Packed stadiums in Canada. Electric atmospheres in Mexico. American crowds discovering the rhythms and traditions that make international football unique.
The World Cup has never felt bigger.
Sometimes literally.
Football’s changing landscape
The tournament has also underlined how quickly the global game is evolving.
European dominance no longer feels guaranteed.
African nations arrive with players competing every week in the Champions League. Asian football continues to close the gap through infrastructure and investment. CONCACAF nations no longer see themselves merely as hosts but genuine competitors.
The difference between the traditional giants and everyone else is shrinking.
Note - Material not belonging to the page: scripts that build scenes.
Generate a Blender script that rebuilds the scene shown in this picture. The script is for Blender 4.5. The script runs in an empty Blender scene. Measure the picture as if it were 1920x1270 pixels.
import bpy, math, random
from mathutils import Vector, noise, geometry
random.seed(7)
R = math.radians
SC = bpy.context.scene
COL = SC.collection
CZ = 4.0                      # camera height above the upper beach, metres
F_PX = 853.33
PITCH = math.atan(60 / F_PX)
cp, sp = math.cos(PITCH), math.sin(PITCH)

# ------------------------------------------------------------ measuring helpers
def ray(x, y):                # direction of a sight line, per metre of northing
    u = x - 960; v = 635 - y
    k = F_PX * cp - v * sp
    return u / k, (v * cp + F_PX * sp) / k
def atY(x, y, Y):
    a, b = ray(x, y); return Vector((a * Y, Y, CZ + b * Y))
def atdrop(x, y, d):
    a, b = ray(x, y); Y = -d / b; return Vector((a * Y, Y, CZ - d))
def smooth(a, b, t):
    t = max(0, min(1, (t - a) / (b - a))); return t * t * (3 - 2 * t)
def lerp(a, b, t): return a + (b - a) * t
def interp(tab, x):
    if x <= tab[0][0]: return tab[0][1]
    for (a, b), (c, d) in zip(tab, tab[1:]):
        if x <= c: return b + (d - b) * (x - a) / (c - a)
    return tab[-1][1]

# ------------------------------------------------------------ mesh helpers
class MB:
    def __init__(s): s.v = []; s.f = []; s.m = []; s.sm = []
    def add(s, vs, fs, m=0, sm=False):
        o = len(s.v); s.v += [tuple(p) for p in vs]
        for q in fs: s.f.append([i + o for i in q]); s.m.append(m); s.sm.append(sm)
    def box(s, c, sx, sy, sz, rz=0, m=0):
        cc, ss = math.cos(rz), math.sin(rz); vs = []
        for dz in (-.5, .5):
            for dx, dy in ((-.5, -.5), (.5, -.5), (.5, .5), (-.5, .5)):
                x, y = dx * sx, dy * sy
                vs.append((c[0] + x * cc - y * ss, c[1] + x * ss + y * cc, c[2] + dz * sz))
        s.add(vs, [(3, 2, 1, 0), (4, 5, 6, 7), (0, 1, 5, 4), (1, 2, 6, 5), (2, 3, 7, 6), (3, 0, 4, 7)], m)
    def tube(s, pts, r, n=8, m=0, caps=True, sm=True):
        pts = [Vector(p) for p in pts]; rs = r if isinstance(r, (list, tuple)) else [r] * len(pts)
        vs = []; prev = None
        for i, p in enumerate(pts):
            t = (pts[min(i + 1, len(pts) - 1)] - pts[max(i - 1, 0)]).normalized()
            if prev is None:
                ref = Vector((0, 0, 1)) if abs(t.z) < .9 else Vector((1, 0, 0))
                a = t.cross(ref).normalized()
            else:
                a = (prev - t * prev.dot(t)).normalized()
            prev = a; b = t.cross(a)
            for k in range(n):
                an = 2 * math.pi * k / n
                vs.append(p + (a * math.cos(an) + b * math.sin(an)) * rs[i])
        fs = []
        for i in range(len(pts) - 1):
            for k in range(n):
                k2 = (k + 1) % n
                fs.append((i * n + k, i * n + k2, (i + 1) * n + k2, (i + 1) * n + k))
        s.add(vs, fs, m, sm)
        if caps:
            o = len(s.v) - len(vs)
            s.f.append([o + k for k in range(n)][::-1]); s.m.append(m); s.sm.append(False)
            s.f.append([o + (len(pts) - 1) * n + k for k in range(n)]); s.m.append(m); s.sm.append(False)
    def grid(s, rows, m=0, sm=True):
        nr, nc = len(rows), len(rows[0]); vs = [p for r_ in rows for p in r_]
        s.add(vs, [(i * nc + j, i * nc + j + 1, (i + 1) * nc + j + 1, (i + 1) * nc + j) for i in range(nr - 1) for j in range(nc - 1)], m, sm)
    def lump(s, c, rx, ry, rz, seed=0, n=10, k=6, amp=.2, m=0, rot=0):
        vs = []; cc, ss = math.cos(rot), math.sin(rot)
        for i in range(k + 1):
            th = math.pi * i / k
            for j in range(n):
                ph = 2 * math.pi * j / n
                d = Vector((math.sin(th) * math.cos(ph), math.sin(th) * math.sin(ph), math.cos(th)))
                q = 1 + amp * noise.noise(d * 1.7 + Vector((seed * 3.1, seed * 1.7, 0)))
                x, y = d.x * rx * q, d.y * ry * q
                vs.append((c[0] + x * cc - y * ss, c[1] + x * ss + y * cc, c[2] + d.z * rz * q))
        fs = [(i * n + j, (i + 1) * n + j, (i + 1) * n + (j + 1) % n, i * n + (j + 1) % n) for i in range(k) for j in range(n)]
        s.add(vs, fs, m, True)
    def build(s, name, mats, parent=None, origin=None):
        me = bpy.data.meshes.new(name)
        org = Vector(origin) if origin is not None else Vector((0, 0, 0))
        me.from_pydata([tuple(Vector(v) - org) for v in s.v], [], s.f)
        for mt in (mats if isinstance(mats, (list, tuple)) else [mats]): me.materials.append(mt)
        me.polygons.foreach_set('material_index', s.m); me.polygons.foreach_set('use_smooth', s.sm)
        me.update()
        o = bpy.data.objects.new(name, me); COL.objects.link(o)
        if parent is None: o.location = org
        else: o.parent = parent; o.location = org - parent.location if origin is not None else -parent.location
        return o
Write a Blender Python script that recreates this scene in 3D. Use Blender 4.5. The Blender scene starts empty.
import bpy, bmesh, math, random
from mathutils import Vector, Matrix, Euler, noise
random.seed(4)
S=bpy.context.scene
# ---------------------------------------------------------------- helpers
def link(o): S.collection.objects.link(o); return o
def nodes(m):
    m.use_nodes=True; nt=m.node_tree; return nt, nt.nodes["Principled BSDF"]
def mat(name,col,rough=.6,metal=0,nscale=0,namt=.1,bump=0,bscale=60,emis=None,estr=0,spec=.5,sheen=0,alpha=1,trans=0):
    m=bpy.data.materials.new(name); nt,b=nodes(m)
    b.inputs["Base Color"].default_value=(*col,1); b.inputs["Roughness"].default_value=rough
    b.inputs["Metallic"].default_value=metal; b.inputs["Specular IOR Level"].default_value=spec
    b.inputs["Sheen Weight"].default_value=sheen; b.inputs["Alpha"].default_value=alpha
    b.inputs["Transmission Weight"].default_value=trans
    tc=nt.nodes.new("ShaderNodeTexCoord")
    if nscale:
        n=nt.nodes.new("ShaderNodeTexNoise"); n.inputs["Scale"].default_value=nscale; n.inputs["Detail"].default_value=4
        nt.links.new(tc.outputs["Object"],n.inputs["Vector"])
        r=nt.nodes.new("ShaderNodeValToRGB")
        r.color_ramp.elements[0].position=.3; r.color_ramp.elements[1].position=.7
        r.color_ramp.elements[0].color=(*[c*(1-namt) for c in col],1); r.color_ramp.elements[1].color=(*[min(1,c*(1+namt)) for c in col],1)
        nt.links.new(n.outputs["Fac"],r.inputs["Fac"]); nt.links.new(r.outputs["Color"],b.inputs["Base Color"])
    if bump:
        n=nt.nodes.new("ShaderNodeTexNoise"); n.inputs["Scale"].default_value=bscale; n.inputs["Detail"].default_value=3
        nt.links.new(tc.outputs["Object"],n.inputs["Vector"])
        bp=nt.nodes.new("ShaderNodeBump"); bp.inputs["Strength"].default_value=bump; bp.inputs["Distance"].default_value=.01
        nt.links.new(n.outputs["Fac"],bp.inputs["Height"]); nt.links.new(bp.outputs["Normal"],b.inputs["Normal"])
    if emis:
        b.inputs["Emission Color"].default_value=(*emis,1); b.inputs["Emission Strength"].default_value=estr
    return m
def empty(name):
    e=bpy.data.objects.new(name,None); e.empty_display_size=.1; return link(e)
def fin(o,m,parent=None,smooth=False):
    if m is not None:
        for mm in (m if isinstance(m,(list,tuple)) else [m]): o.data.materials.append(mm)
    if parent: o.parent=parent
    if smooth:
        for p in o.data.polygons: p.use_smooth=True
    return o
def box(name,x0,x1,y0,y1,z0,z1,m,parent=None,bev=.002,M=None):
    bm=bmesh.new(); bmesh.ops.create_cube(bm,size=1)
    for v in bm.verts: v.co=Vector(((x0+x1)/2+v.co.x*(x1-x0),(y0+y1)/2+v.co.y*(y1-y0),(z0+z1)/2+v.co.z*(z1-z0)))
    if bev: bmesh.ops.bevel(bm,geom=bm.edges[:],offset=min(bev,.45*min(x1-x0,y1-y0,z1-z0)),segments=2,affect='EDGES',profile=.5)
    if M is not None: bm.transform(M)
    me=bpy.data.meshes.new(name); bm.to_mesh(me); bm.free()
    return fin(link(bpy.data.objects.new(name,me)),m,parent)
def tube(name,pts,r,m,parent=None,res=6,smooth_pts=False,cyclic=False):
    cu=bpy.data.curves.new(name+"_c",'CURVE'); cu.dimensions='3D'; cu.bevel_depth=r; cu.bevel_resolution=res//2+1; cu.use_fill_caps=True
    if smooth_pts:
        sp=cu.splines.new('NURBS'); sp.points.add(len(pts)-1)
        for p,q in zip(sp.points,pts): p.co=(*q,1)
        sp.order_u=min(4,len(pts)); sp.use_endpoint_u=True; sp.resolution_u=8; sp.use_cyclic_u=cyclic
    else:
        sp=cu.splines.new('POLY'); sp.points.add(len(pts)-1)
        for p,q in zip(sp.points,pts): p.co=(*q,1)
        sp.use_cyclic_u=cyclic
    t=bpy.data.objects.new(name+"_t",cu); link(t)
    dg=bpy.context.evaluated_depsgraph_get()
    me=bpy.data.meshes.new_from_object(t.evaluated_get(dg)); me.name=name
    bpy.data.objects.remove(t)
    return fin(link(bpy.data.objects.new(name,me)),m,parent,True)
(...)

There are no easy games anymore.
That old cliché has become reality.
The stars still shine
Of course, every World Cup needs its superstars.
Established names have once again carried the expectations of entire nations, while a new generation has announced itself on the biggest stage.
Every tournament creates players who leave as household names.
By the final whistle in July, several careers will have changed forever.
Scouts will have found their next signing.
Supporters will have discovered their next cult hero.
Children will be recreating goals in parks across the world.
That has never changed.
More than a tournament
Perhaps that is why the World Cup still occupies a place no other competition can reach.
Club football may offer higher quality week after week.
The Champions League may provide tactical excellence.
The Premier League may dominate television audiences.
But none of them can replicate the emotion of watching an entire country hold its breath.
International football compresses joy, heartbreak and hope into 90 minutes.
It turns neighbours into friends, strangers into drinking partners and every pub into a temporary national stadium.
For one month every four years, football becomes the world’s shared language.
A new era begins
There will still be debates when this tournament ends.
Was 48 teams too many?
Should three nations host again?
Could the format be improved?
Those conversations are inevitable.
What feels less debatable is that the World Cup has entered a new era.
It is bigger. It is louder. It is more inclusive.
And despite fears that expansion would weaken football’s greatest showpiece, the opposite may have happened.
The World Cup has become exactly what it always aspired to be.
A celebration of the entire footballing world.